_Written problem:_ Copy out each line of the data that holds the word "scene".
━━━ Dataset content
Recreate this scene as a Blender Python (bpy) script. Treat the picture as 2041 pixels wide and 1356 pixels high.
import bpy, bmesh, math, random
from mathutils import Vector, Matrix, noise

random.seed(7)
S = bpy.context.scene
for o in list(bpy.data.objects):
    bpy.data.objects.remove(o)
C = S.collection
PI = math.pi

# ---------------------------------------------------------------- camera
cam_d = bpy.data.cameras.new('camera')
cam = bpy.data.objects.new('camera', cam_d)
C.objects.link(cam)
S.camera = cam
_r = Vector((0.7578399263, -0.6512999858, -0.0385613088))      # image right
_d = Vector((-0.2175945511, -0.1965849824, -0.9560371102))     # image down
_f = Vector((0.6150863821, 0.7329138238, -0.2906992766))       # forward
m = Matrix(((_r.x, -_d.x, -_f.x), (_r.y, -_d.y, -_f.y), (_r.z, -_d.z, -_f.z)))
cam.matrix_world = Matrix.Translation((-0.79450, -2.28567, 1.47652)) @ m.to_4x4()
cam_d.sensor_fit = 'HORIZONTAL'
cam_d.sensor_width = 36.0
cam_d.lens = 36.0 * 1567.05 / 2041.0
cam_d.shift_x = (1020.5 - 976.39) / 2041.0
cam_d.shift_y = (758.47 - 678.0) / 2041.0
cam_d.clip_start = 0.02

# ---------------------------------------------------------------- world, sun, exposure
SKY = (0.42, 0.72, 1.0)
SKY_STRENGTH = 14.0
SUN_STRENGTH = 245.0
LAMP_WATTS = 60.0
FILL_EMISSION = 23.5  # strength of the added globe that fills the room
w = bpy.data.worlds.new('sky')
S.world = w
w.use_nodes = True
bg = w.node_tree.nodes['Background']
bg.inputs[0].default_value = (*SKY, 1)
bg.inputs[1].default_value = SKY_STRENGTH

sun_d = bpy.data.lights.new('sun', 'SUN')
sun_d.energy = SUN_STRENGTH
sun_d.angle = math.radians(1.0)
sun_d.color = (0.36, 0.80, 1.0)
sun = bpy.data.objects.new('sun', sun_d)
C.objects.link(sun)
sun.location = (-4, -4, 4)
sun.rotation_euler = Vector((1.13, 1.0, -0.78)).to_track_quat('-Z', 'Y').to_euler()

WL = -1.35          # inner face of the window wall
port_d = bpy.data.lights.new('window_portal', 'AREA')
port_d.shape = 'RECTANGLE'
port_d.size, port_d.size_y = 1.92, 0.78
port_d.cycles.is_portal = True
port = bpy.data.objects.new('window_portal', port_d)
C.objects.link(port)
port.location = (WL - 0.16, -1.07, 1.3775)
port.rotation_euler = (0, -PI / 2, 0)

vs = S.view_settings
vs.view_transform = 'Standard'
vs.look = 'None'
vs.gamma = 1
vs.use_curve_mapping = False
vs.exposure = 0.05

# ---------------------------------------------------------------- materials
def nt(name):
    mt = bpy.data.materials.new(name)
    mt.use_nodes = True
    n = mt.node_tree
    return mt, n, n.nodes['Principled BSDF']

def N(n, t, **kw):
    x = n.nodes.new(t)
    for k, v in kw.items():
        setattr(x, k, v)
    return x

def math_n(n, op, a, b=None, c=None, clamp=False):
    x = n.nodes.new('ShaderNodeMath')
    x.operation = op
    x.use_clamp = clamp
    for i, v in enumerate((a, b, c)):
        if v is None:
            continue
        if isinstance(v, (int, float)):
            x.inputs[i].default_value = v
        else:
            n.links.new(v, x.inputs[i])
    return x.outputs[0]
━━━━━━
_Solution to the problem:_
Recreate this scene as a Blender Python (bpy) script. Treat the picture as 2041 pixels wide and 1356 pixels high.
S = bpy.context.scene